If you go by the selection of the Millennium team, then to adapt the words of Philip Larkin's mordant poem about his discovery of sex, great hurling ended 'somewhere between 'Lady Chatterley's Lover' and the Beatles' first LP...' (For the benefit of our younger readers, that would place it sometime around 1962).
But, in a way, both selectors and 'meeja' are right, but in different ways. Already this year, with the early demise of Clare from the hurling championship, it seems to An Fear Rua that a stark void has opened up in the game of hurling and there are danger signs looming. We have become accustomed to the towering influence of the Great Ger Loughnane Himself (all present turn towards Bodyke and bow to the waist three times) and his stalwart teams. For the future of Clare and of hurling a key question is, pace Gearóid MacÁdhaimh, 'Have they gone away, you know?'. Certainly, the portents in Clare at Under-21 level are not an encouraging response.
Even more worrying has been the failure of the Leinster 'round robin' system to raise the standard in any way this year and this concern is reinforced by the dismal performance of the hurling 'stronghold' of Wexford. This was followed by internecine warfare among county board delegates that threatened to put the ྞ Rebellion and the Burning of Scullabogue in the ha'penny place. The ignominious manner of Offaly's defeat in the Leinster final was followed by a deservedly narrow quarterfinal squeak by a gallant Derry. Inevitably, these events have resulted in a veritable rash of proposals and comments from GAA officials and 'meeja' commentators on the need to scrap/amend/retain the round robin/back door/ provincial championship system. (Please delete as appropriate.)
In the light of these recent developments, another feature of the 'Mausoleum Team' may not be so far off the mark: it is dominated by players from the traditional 'Big Three' in hurling- Tipperary, Kilkenny and Cork. If the Millennium selection is a guideline, then hurling has seen its best days but - in its heyday - was best exemplified in these three counties. Already AFR can hear the rumblings of apoplexy from his friends in Galway, Offaly, Limerick, Wexford, the fair Déise and even in Dublin. It may be heresy in some quarters to even think it, but maybe the Millennium selectors are right and maybe this is how it is - and indeed, how it ought to be - with the game of hurling?
Hurling enthusiasts such as AFR himself - fortunate enough to have been born into the game of hurling in one of the stronger counties - are always eager to proselytise the game into the so-called 'weaker' counties. Often this missionary activity is based on a premise that while Gaelic football is only a bastardised upstart of a mere one hundred or so years of age, hurling has been played for more than a thousand years, and is inherently more 'Gaelic', more 'native' or whatever and, therefore, more superior than football.

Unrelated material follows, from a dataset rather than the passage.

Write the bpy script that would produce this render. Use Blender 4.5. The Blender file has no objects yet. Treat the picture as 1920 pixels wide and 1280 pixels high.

So maybe there is nothing inherently wrong with a set-up that sees the 'Big Three' always dominating, but with occasional interludes of supremacy for other lesser counties? There are many distinctive aspects of Irish life that are not universally practised throughout the thirty-two counties, usually the older, more 'Gaelic' these are, the less widespread they are. But they are not diminished or in any way less respected. The Irish language is confined to a dwindling handful of counties. Certain counties have much stronger traditions in Irish music and dancing than others do. Wexford is the last great centre for mummers in this country. Road bowling is confined to Cork and Armagh. Even a foreign game like rugby is essentially a 'Game of Two Cities' - Dublin and Limerick. Maybe, then, it is the natural order of things that consistently great hurling is confined to the three big farming counties abutting the famous Golden Vale and that it is a total waste of time to be dreaming up various 'sticking plaster' schemes to even out the standards between stronger and weaker counties?
Could it be that a kind of Darwinian 'survival of the fittest' or 'natural selection' has been going on in hurling for the past one hundred years? AFR once sat beside Cork's distinguished historian, Professor Joe Lee, at a lunch in the Department of Foreign Affairs and heard him expound his theory on the underlying economic and social reasons for the uneven spread of the hurling game and the wider dispersal of football. Hurling is a Summer game essentially, requiring good, level fast ground and with a certain amount of basic expenditure required on hurling sticks. Ideal for the fat farming lands of Tipp, Cork, Kilkenny and parts of Limerick, Waterford, Offaly, Laois and Wexford - mainly the Golden Vale of Munster and areas contiguous to it. Football, on the other hand, is essentially a Winter game, requiring no equipment only a football, and thus was ideal for the poorer, boggy lands of the West, North and North West (and, of course, Kerry and West Cork!). Therefore, artificial attempts to transplant hurling into counties that have no traditional affinity with it may be a waste of money and other resources and be doomed to failure?
Maybe it is time to concede and recognise a 'natural order of things' in the world of hurling? Perhaps 'the revival of hurling' should now be consigned to the national pantheon containing those other great unachievable 'national aims' like the Revival of Irish or The Draining of The Shannon?